La seconda metà dell’anno sarà dominata dalle incognite su tempi e modalità del processo di normalizzazione delle politiche monetarie sulle due sponde dell’Atlantico. La Federal Reserve sembra pronta a iniziare l’opera di smaltimento del suo bilancio, gonfiato fino a 4,4 mila miliardi di dollari, cinque volte i valori del 2008. La Banca centrale europea, dal canto suo, dovrebbe intensificare il dibattito su un’ulteriore riduzione dello stimolo monetario, sceso ad aprile a 60 miliardi di euro di acquisti su base mensile, dagli 80 miliardi precedenti. Ma secondo molti osservatori è decisamente presto per parlare di una fine delle politiche accomodanti, che, in ogni caso, avrà sfumature molto differenti nelle varie regioni.
“La Fed e compagne, incoraggiate da condizioni finanziarie molto agevolate, hanno deciso di procedere verso una normalizzazione. Si tenga a mente, però, che gran parte delle banche centrali coinvolte in questo programma, anziché passare ai fatti, stanno ancora soltanto parlando di mettere fine all’accomodamento – ricorda Michael O’Sullivan, capo degli investimenti per l’International Wealth Management di Credit Suisse -. A un certo punto, presto, ci sarà uno scontro tra banche centrali e mercati sul fatto che la strada imboccata dalle autorità monetarie sia effettivamente giustificata e sull’effettiva correttezza del quadro inflazionistico”
Quale sarà l’esito di questo conflitto tra policy maker e investitori? O’Sullivan non sembra avere dubbi.
“Ne emergeranno curve dei rendimenti più ripide negli Usa e in Europa; la volatilità dovrebbe aumentare, come tende a fare quando si verifica un movimento tettonico nella politica monetaria.
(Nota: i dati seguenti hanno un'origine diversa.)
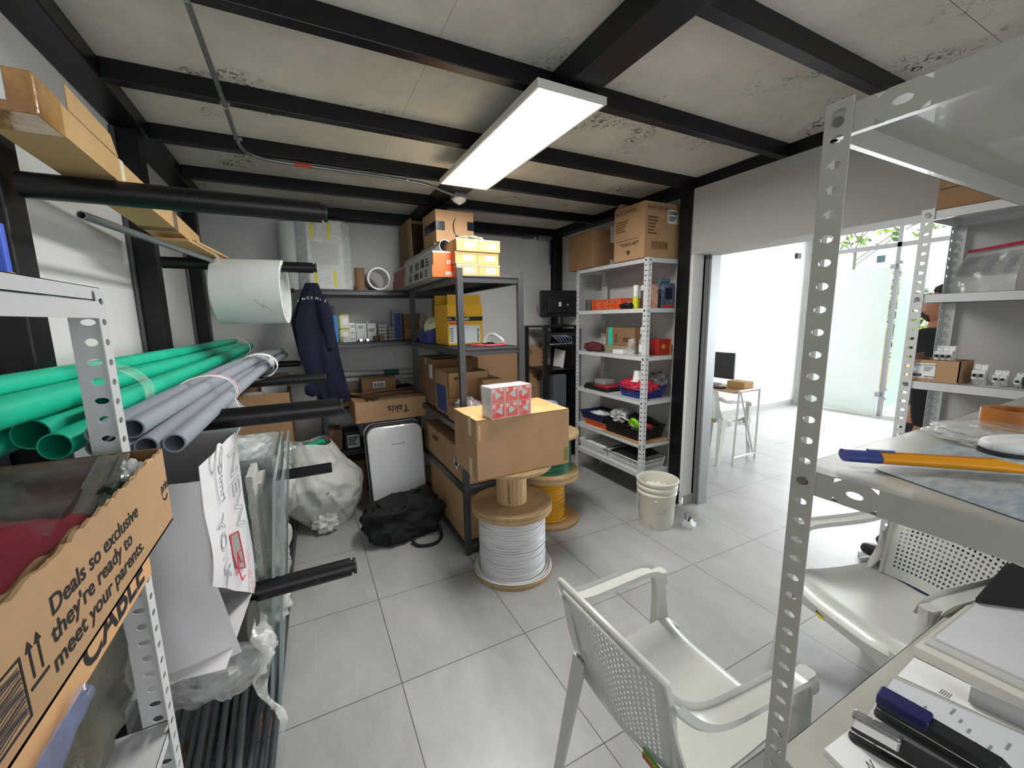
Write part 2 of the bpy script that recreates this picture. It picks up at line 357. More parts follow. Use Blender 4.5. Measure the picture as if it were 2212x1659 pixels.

Le banche centrali che non sono realmente aggressive come dichiarano di essere, assisteranno a un indebolimento delle valute e a questo proposito citerei la Bce. Non credo sia pronta per un apprezzamento significativo dell’euro e con il posizionamento lungo sulla moneta unica che ha toccato un massimo, ci atteniamo al nostro giudizio negativo sulla moneta unica”.
Un altro tema dominante resterà la rotazione dei portafogli a livello globale. Secondo il responsabile investimenti del wealth management di Credit Suisse, lo spostamento dai titoli ‘growth’ ai titoli ‘value’ potrebbe proseguire.
“In occasione della recente riunione del nostro comitato d’investimenti, abbiamo promosso il settore delle telecomunicazioni ad outperform, declassando contestualmente le azioni immobiliari da outperform a neutrali”.
Nel prossimo trimestre, l’enfasi degli operatori sarà sulla salvaguardia delle performance, in un ambiguo contesto di volatilità (troppo) contenuta. A settembre il focus sarà sulla Fed, che sembra marciare verso una riduzione del suo bilancio, e a ottobre sul Congresso del Partito Comunista cinese, che definirà gli equilibri di potere nel colosso asiatico, condizionando inevitabilmente il processo di riforme in atto. Sullo sfondo, rimane l’escalation dei rischi geopolitici (Golfo, Corea del Nord, Siria) e le conseguenti implicazioni sul fronte petrolifero.